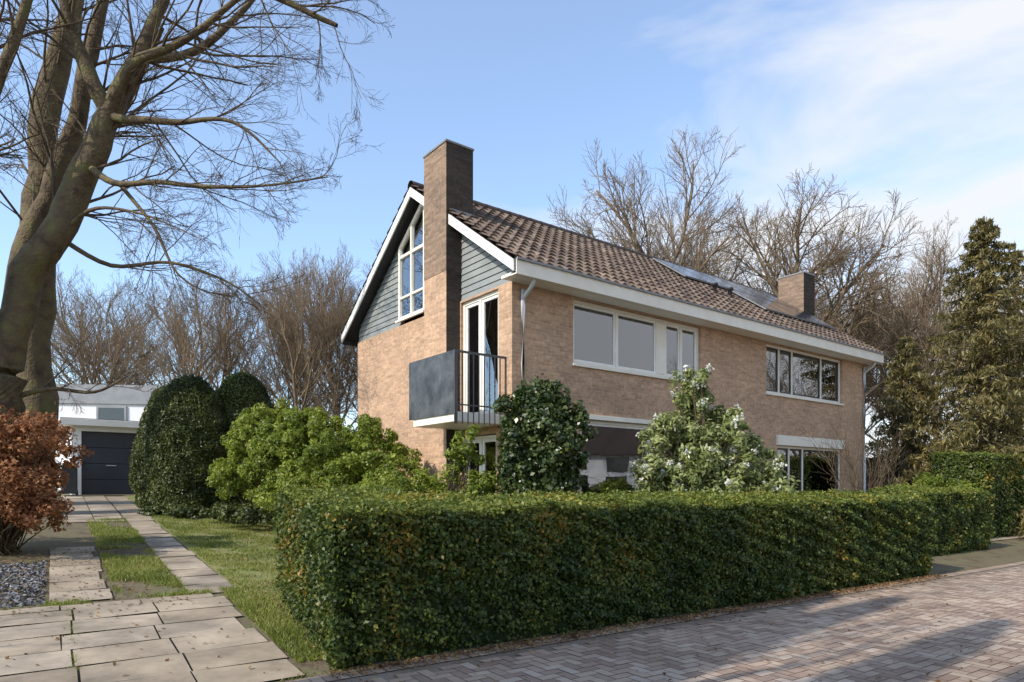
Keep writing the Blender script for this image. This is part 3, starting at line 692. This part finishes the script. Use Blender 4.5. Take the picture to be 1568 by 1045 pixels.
nh=empty('neighbour_house',(46,9,0),-math.pi/2)
B=Boxes(); B.box(-7,6,0,8,0,4.2); B.make('walls',M['nwhite'],nh)
B=Boxes(); B.prism([(-7.4,-.5,4.2),(-7.4,8.5,4.2),(-7.4,4,7.6)],(13.8,0,0)); B.make('roof',M['tile'],nh)
B=Boxes()
for xx in (-5,-1.5,2): B.box(xx,xx+2.2,-.06,-.004,.8,2.6); B.box(xx,xx+2.0,-.06,-.004,3.0,4.0)
B.make('windows',M['solar'],nh)

fe=empty('wooden_fence',(9.9,21.5,.4),TH-.1)
B=Boxes()
for i in range(60): B.box(i*.13,i*.13+.115,0,.02,0,1.75)
B.box(0,7.8,.022,.06,.3,.4);B.box(0,7.8,.022,.06,1.4,1.5); B.make('boards',M['wood'],fe)

# ------------------------------------------------------------ BIG TREE (left). Local frame: trunk base near the origin
def bigtree():
    root=empty('large_bare_tree',(-13.3,16.0,.25)); root.scale=(1.33,1.33,1.33)
    tb=Tubes(); tw=Tubes(); O=np.array([-10.0,12.0,.5])
    def limb(P,R,k=8,nk=9,tl=1.7,sub=5,spread=(.4,1.0),start=.25,up=.0):
        P=[np.array(p)-O for p in P]
        pp,rr_=smoothpath(P,R,sub)
        wob=np.stack([snoise(pp*1.0,2.0,s) for s in (1,2,3)],1)*rr_[:,None]*.45
        pp=pp+wob; tb.path(pp,rr_*(1+.14*snoise(pp,3,7)),k); n=len(pp)
        for i in range(nk):
            t=start+(1-start)*(i+rng.random())/nk; j=min(int(t*(n-1)),n-2)
            d=unit(pp[j+1]-pp[j]); r0=max(.009,rr_[j]*.33)
            grow(tw,pp[j],rdir(d,rng.uniform(*spread)),tl*rng.uniform(.6,1.4)*(1.1-.4*t),min(r0,.03),0,3,[5,4,3],up,.11,.0024,.6,(.3,.75))
        return pp
    limb([(-9.45,12,.3),(-9.3,12,1.6),(-9.22,12,3.0),(-8.85,12,4.7),(-8.15,12,6.0),(-7.65,12,7.3),(-7.28,12,8.2),(-6.85,12.1,9.3),(-6.38,12.2,10.4),(-5.9,12.3,12.2)],[.50,.42,.38,.32,.26,.21,.18,.13,.10,.06],16,16,2.4,start=.45)
    limb([(-9.0,12,4.4),(-8.95,12.4,6.3),(-8.4,12.6,8.0),(-8.1,12.8,9.8),(-7.7,13,12)],[.24,.20,.17,.13,.08],10,12,2.3)
    limb([(-7.65,12,7.3),(-7.0,11.7,6.85),(-6.0,11.5,6.75),(-5.0,11.4,6.62),(-4.1,11.4,6.68),(-3.2,11.6,6.9)],[.07,.05,.04,.032,.02,.008],7,14,1.4)
    limb([(-7.28,12,8.2),(-6.6,11.8,8.0),(-5.8,11.6,7.85),(-4.8,11.5,7.8),(-4.0,11.5,7.1)],[.08,.06,.045,.03,.010],7,14,1.5)
    limb([(-7.28,12,8.2),(-6.7,11.7,8.9),(-5.7,11.5,9.2),(-4.9,11.4,9.7),(-4.0,11.3,10.4),(-3.3,11.2,11.2)],[.12,.09,.06,.05,.035,.012],7,15,1.9)
    limb([(-6.2,12,11.2),(-5.2,11.8,10.7),(-4.1,11.6,10.05),(-3.5,11.6,9.75),(-3.05,11.6,9.55)],[.09,.07,.055,.05,.035],7,9,1.6)
    limb([(-7.28,12,8.2),(-7.7,11.8,9.2),(-7.9,11.6,10.4),(-8.3,11.6,12)],[.14,.12,.09,.06],8,11,2.0)
    limb([(-6.85,12.1,9.3),(-5.9,12.4,9.6),(-5.0,12.6,10.6),(-4.4,12.8,11.8)],[.09,.07,.045,.02],7,11,2.0)
    limb([(-8.15,12,6.0),(-7.4,12.3,5.6),(-6.4,12.5,5.7),(-5.4,12.7,5.4),(-4.7,12.8,4.9)],[.05,.04,.03,.02,.008],6,10,1.3)
    limb([(-9.2,12,3.0),(-8.5,12.2,3.3),(-7.7,12.3,3.25),(-7.1,12.4,3.6)],[.06,.045,.03,.01],6,7,.9)
    limb([(-7.0,11.9,6.9),(-6.3,11.7,6.1),(-5.8,11.6,5.2),(-5.1,11.6,4.8)],[.04,.03,.02,.008],5,8,1.2)
    limb([(-8.15,12,6.0),(-7.5,11.8,6.4),(-6.6,11.6,6.3),(-5.6,11.5,5.9)],[.045,.035,.02,.008],5,9,1.3)
    limb([(-10.0,14,.3),(-10.0,14,4),(-10.0,14,7),(-9.75,14,9.5),(-9.3,14,11.5),(-8.9,14,14)],[.40,.34,.30,.25,.2,.12],12,12,2.4,start=.35)
    limb([(-9.5,12,1.6),(-9.5,11.7,3.2),(-9.35,11.3,5.4),(-8.95,11.1,7.6),(-8.7,11,9.2),(-8.9,11,12)],[.32,.29,.25,.22,.18,.12],12,10,2,start=.45)
    limb([(-10.0,14,7),(-8.9,13.6,8.3),(-7.9,13.4,9.0),(-6.9,13.2,10.6)],[.16,.12,.09,.04],7,10,1.9)
    limb([(-9.35,11.3,5.4),(-9.2,11,6.6),(-8.3,10.9,8.3),(-7.5,10.8,10.5)],[.15,.12,.09,.05],8,8,1.6)
    tb.obj('trunk_and_limbs',M['bark'],root); tw.obj('branches',M['twig'],root)
bigtree()

# ------------------------------------------------------------ BACKGROUND TREES
def treemesh(name,h,kids,seed,spread=(.35,.85),mat='bark2',r=.25,up=.09,rmin=.007,el0=.4,crown=.44,t0=.30):
    global rng
    rng=np.random.default_rng(seed); tb=Tubes()
    P=[np.zeros(3)];d=np.array([0,0,1.])
    for i in range(6): d=unit(d+rng.normal(0,.07,3)); P.append(P[-1]+d*h*.62/6)
    P=np.array(P);R=np.linspace(r,r*.4,7);tb.path(P,R,8)
    n=kids[0]
    for i in range(n):
        t=t0+(1-t0)*i/(n-1);x=t*6;j=min(int(x),5);q=P[j]*(1-(x-j))+P[j+1]*(x-j)
        a=i*2.4+rng.normal(0,.4);el=rng.uniform(el0,el0+.4)+.5*t
        dd=np.array([math.cos(a)*math.cos(el),math.sin(a)*math.cos(el),math.sin(el)])
        grow(tb,q,dd,h*crown*(1.1-.3*t)*rng.uniform(.85,1.1),r*.36,1,4,[0]+kids[1:],up,.12,rmin,.56,spread)
    return tb.mesh(name,M[mat])
TM=[treemesh('bare_tree_a',16,[15,9,7,5],101),treemesh('bare_tree_b',16,[16,9,7,5],202,(.35,.8),el0=.3),treemesh('bare_tree_c',16,[14,9,7,5],303,(.35,.8))]
OAK=treemesh('bare_oak',16,[15,10,8,6],606,(.45,1.0),r=.40,up=.05,rmin=.009,el0=.2,crown=.46,t0=.34)
OAK2=treemesh('bare_oak_b',16,[16,10,8,6],707,(.4,.9),r=.34,up=.07,rmin=.008,el0=.25,crown=.45,t0=.28)
TS=[treemesh('street_tree_a',15,[8,3,2,2],404,(.3,.7),r=.30,rmin=.01),treemesh('street_tree_b',15,[8,3,2,2],505,(.3,.7),r=.30,rmin=.01)]
rng=np.random.default_rng(5)
def inst(mesh,name,x,y,s,sz=None,parent=None,rz=None):
    o=bpy.data.objects.new(name,mesh); o.location=(x,y,H(x,y)); sz=sz or s
    o.scale=(s,s,sz); o.rotation_euler=(0,0,rng.uniform(0,6.28) if rz is None else rz); return link(o,parent)
far=empty('distant_trees')
for x,y,s,sz in [(-27,44,.85,.85),(-31,50,1.1,1.0),(-23,47,.9,.95),(-19.5,44,.85,.9),(-17,50,1.0,1.05),(-15,46,.9,.98),(-12,48,.95,1.05),(-10,52,1.0,1.1),(-8.5,46,.85,.95),(-13.5,42,.7,.8),(-20.5,40,.65,.75),(-25,40,.6,.75),(-5,52,1,1),(-6.5,58,1.1,1.1),(-10.8,43,.7,.88)]:
    inst(TM[int(rng.integers(3))],'tree',x,y,s,sz,far)
for x,y,s,sz in [(23,52,1.0,1.0),(30,50,1.0,1.0),(34,46,.9,.9),(27,56,1.1,1.05),(17,60,1.1,1.2),(11,56,1.0,1.1),(21,44,.85,.85),(14.5,50,1.0,1.0),(26,45,.95,.95)]:
    inst(TM[int(rng.integers(3))],'tree',x,y,s,sz,far)
inst(OAK2,'bare_tree',6.6,40,1.12,1.22,None,1.0)
inst(TM[0],'bare_tree',11.2,43,1.05,1.15,None,2.0)
inst(OAK,'bare_oak_tree',18.0,38,1.15,1.12,None,.6)
inst(TM[0],'bare_tree',25.5,39,1.05,.98,None,4.0)
def PA(p,a): return p*.64-.77*a, -.77*p-.64*a
for p,a,s,sz,k,rz in [(-2.9,6.2,.6,.8,0,1.),(-.9,7.4,.6,.8,0,3.),(-8.3,5.2,.30,.34,1,0)]:
    x,y=PA(p,a); inst(TS[k],'street_tree',x,y,s,sz,None,rz)
for x,y,s in [(36,15,.6),(38,5,.6),(37,23,.7)]: inst(TM[2],'street_tree',x,y,s,s)
for p,a,r_,h_ in [(-4.6,4.6,.66,11),(-3.8,6.2,.36,12.5),(-2.35,7.0,.34,12.5),(-1.35,8.2,.34,13.5),(-.1,9,.6,13)]:  # unseen ivy-leaved tree columns, added to cast shadow bands on the road
    x,y=PA(p,a); dome('shade_column_tree',[(x,y,r_,h_,2.5)],'leaf_holly',420,.16,.12,.12)
def mass(name,segs,mat,n,L,W):
    root=empty(name)
    for (x,y,r,h) in segs:
        z0=H(x,y); blobcore('inner_branches',(x,y),r*.85,r*.85,h*.88,z0-.1,'core',root,pw=2.2,amp=.15)
        k=n; d=unit(rng.normal(0,1,(k,3)));d[:,2]=np.abs(d[:,2]);rad=rng.uniform(.8,1.05,(k,1))
        P=np.array([x,y,z0+h*.3])+d*rad*np.array([r,r,h*.7]); low=rng.random(k)<.35; P[low,2]=z0+rng.random(low.sum())*h*.4
        P+=np.stack([snoise(P,.8,i) for i in (1,2,3)],1)*r*.12
        leaves('leaves',P,d,L,W,M[mat],root,.7)
mass('background_shrubs',[(-20.5,38,2.4,2.6),(-16.8,36,2.2,2.4),(-13,38,2.6,3.4),(-10,36,2.4,3.2),(-26,38,2.6,2.4),(-31,40,3,3),(-8,34,2,2.8)],'leaf_yew',2600,.3,.16)
mass('evergreen_shrubs',[(16.5,26,2.2,3.0),(19.5,27,2.4,3.4),(13.2,25,1.4,2.2),(23,28,2.6,3.6)],'leaf_conifer',4000,.2,.09)
mass('garden_shrubs',[(26,11.5,1.6,2.2),(27,5,2,2.0),(26,17,1.6,2.2)],'leaf_laurel',3500,.2,.1)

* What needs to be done
Reproduce the material above exactly, first line through the line that contains "B.make('windows',M['solar'],nh)", minus the pictures.

* Finished answer
Keep writing the Blender script for this image. This is part 3, starting at line 692. This part finishes the script. Use Blender 4.5. Take the picture to be 1568 by 1045 pixels.
nh=empty('neighbour_house',(46,9,0),-math.pi/2)
B=Boxes(); B.box(-7,6,0,8,0,4.2); B.make('walls',M['nwhite'],nh)
B=Boxes(); B.prism([(-7.4,-.5,4.2),(-7.4,8.5,4.2),(-7.4,4,7.6)],(13.8,0,0)); B.make('roof',M['tile'],nh)
B=Boxes()
for xx in (-5,-1.5,2): B.box(xx,xx+2.2,-.06,-.004,.8,2.6); B.box(xx,xx+2.0,-.06,-.004,3.0,4.0)
B.make('windows',M['solar'],nh)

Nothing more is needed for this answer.